SOURCE MATERIAL.
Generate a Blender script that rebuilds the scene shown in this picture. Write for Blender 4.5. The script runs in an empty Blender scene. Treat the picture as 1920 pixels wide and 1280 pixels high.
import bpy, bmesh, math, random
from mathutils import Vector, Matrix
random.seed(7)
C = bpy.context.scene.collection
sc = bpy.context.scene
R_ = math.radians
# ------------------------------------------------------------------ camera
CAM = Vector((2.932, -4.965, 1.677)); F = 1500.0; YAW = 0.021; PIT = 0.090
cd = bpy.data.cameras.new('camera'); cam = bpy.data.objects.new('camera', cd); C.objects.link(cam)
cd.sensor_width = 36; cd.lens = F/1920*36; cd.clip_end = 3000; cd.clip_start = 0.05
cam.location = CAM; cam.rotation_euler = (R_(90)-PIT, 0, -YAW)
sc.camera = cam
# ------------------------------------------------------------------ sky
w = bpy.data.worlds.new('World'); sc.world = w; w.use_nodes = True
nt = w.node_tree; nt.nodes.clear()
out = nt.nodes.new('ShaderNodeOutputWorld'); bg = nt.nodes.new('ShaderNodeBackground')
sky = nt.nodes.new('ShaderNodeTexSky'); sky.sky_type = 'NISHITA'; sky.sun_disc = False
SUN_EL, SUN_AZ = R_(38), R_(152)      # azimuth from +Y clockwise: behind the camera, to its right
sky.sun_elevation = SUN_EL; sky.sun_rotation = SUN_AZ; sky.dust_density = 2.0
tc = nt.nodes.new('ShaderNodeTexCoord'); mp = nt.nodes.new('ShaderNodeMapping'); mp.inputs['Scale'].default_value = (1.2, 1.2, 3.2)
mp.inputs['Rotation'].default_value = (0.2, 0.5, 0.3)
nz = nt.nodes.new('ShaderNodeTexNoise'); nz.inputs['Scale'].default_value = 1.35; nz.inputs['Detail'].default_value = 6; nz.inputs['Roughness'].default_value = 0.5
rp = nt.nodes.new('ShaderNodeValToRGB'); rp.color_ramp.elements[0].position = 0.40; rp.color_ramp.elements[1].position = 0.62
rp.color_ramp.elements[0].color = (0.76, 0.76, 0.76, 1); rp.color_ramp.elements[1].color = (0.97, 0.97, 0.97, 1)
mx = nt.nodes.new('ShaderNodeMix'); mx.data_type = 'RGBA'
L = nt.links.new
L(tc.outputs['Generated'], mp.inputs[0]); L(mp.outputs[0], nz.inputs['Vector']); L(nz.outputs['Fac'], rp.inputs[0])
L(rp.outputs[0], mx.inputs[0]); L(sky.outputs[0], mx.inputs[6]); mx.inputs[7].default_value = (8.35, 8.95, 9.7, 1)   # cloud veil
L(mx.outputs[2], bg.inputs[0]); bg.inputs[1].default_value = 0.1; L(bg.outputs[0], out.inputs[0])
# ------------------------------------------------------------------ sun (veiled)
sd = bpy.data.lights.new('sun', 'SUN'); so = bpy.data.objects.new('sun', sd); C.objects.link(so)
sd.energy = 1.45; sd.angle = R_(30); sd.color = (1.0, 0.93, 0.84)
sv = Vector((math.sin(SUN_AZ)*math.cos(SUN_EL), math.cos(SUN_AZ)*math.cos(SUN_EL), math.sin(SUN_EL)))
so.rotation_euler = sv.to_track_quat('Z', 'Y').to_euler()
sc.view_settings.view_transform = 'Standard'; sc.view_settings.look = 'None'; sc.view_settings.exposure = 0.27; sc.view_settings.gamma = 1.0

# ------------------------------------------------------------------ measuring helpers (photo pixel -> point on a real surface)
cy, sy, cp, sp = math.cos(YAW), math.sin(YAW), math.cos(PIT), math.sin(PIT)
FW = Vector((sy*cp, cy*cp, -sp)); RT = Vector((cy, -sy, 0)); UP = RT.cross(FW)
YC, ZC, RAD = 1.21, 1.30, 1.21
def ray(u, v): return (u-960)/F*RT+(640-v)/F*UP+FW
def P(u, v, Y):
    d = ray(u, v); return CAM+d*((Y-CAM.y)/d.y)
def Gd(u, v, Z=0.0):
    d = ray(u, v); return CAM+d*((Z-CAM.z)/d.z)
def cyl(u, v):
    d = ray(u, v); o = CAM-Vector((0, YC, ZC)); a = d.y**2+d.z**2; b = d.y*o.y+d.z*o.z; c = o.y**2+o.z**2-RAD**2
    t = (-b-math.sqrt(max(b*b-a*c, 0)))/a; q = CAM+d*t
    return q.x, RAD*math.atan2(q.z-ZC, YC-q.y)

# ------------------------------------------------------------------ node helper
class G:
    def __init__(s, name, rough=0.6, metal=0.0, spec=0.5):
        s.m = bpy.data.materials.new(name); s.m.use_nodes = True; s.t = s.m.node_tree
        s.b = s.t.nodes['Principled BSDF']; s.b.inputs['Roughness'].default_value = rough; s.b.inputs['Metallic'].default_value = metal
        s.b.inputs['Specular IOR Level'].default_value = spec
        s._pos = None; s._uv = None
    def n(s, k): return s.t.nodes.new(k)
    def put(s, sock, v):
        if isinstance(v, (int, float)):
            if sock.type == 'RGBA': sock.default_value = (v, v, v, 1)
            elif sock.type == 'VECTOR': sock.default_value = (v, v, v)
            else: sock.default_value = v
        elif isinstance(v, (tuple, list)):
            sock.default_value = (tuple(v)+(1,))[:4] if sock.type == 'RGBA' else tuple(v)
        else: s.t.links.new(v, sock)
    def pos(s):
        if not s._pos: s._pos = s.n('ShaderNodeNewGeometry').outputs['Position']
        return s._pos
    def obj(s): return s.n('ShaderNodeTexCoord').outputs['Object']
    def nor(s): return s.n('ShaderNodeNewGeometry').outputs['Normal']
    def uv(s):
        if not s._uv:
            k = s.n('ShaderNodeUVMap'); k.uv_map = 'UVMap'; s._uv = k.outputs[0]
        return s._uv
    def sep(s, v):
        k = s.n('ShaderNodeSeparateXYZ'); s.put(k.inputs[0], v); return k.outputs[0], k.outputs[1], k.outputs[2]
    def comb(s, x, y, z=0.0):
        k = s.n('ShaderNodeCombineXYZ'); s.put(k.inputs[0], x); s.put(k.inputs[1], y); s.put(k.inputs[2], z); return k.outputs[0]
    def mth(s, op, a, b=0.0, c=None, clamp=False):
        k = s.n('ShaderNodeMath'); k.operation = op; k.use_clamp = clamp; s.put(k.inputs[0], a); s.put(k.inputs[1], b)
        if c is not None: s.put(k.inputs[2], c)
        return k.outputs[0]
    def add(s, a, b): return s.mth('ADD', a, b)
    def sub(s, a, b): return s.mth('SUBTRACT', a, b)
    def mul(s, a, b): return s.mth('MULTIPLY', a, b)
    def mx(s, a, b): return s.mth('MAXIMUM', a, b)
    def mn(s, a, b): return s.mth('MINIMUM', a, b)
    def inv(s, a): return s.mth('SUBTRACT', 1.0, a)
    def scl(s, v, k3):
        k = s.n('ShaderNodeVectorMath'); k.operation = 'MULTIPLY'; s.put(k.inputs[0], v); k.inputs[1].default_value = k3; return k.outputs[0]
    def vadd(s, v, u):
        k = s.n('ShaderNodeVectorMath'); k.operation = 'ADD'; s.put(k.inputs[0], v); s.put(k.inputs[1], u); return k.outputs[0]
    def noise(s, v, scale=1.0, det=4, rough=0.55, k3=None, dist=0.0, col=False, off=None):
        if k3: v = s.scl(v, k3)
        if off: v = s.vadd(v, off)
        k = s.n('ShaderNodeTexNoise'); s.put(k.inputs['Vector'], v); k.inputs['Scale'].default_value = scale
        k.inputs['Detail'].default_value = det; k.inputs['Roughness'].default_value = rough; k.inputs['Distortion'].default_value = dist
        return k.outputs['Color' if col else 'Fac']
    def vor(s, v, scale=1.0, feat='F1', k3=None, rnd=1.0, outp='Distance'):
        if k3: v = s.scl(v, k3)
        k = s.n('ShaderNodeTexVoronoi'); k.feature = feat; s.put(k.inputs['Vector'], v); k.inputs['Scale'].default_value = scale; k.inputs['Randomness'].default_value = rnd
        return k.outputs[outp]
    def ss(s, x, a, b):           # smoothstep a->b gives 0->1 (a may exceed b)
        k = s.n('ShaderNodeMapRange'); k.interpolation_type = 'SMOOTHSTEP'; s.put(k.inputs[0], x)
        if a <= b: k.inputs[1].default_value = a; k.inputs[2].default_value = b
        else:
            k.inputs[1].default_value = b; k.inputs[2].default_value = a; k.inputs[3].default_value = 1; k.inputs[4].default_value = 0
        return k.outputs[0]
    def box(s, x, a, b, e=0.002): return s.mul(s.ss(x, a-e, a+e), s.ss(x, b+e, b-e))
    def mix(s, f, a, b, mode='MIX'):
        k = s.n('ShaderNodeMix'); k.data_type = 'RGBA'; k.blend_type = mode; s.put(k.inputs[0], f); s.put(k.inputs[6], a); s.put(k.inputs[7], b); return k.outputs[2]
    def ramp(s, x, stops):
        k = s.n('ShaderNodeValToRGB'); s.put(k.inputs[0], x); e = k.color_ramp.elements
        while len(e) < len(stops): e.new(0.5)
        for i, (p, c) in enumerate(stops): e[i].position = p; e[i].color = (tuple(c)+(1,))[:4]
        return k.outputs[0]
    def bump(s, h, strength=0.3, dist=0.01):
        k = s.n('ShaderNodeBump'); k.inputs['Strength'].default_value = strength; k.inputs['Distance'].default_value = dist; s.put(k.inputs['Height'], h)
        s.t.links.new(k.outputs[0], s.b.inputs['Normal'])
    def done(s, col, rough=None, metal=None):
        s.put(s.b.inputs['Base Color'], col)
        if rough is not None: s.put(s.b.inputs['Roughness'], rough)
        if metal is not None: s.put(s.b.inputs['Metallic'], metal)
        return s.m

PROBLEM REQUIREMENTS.
Copy each line above containing the string "scene".

EXPECTED ANSWER.
Generate a Blender script that rebuilds the scene shown in this picture. Write for Blender 4.5. The script runs in an empty Blender scene. Treat the picture as 1920 pixels wide and 1280 pixels high.
C = bpy.context.scene.collection
sc = bpy.context.scene